I’m always reminded that the route to the Promised Land led through wilderness territory. The journey begins with Moses who in meeting God in a burning bush is told, “I have seen the affliction of my people who are in Egypt, and have heard their cry because of their taskmasters; I know their sufferings, and I have come down to deliver them out of the hand of the Egyptians, and to bring them up out of that land to a good and broad land, a land flowing with milk and honey.” Exodus 3:7-8
The idea of a Promised Land after years of slavery, must have appealed to the oppressed Israelites living in Egypt. What they hadn’t counted on was the path to the Promised land, would take them into a place where water was scarce and food more scarce. I’m sure the Israelites would have liked to bypass that time . . . and yet it was in the wilderness that they were shaped and formed as God’s people. Wandering through the wilderness they discovered God would care for their needs on a daily basis. In the wilderness the people learned to trust God with their future. And it was there that the Israelites learned obedience to the God of Abraham, Isaac and Jacob. No one would accuse the Israelites of being quick learners though. Their wanderings take them far afield of where God wants their hearts to be. Years spent in the wilderness are far longer than God intended.
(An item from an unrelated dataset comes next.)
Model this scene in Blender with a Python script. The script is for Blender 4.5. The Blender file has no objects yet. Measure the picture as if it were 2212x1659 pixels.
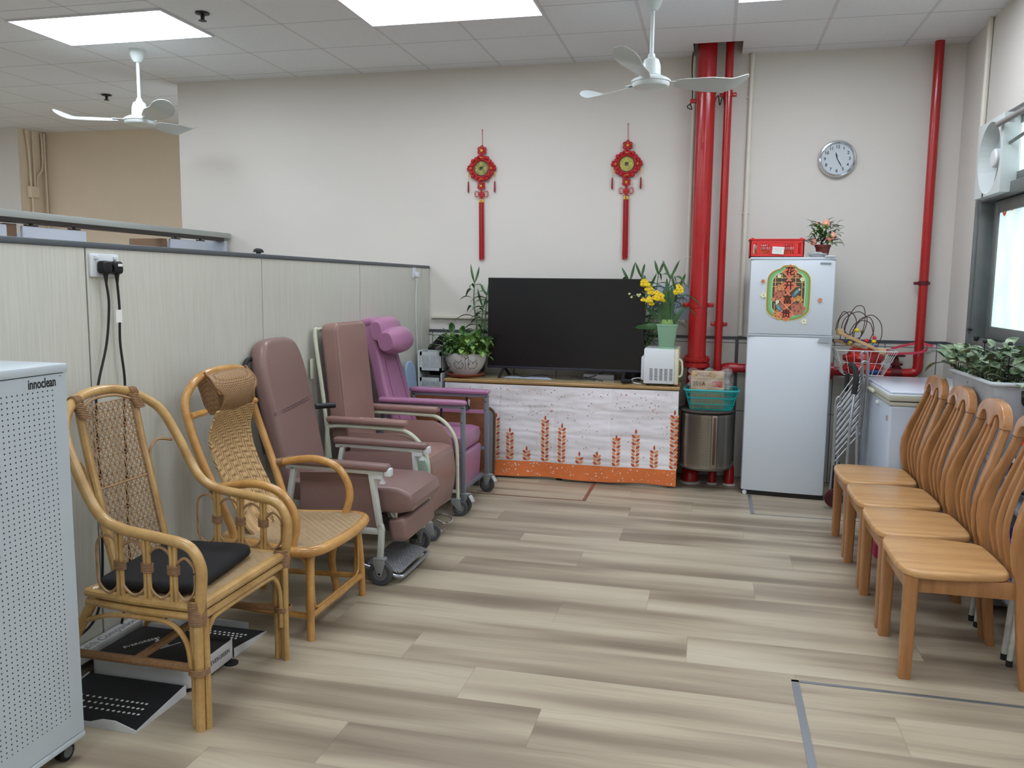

Which in some ways gives me hope. When I read the newspapers, I can get pretty discouraged about this world. Whether it’s Martin Luther King Jr.’s “long arc of the moral universe” bending “towards justice,” or Isaiah’s words of hope that one day “They will neither harm nor destroy on all my holy mountain, “(Isaiah 11:9) we’ve been given words of promise that one day God will set right what is wrong in our world. Today the headlines scream of beheadings, and corruption in high places. They speak of little boys who find guns in purses and shoot their parents, measles outbreaks touching a new generation, violence in the middle east, catastrophic effects of global warming and a host of problems in our neighborhoods.
The Israelites found their way through the wilderness, when they started to listen to God and act on what they heard. We also are being led. Day by day God’s tugs at our hearts to take a turn toward mercy, kindness, goodness, sacrifice and compassion. Other voices would have us lean into resentment, prejudice, selfishness or vengeance. Still others would tell us not to care that it doesn’t matter.
Lovers of God soon learn that all of this matters. God cares what we do with our lives and how we live in our relationships, not only as individuals, but as a nation. God has this dream that one day there will be peace on earth and God’s will shall be done here, even as God’s will is done in heaven. God always uses individuals to accomplish what God intends. From Moses who led slaves in Egypt to freedom, to Mother Theresa feeding the hungry in the slums of Calcutta, there have been those who said “yes.” God still pulls at our hearts and asks us to follow to the unique places where we can best be a part of bringing healing to this world. The way out of the wilderness is in saying “yes” to where and how God leads.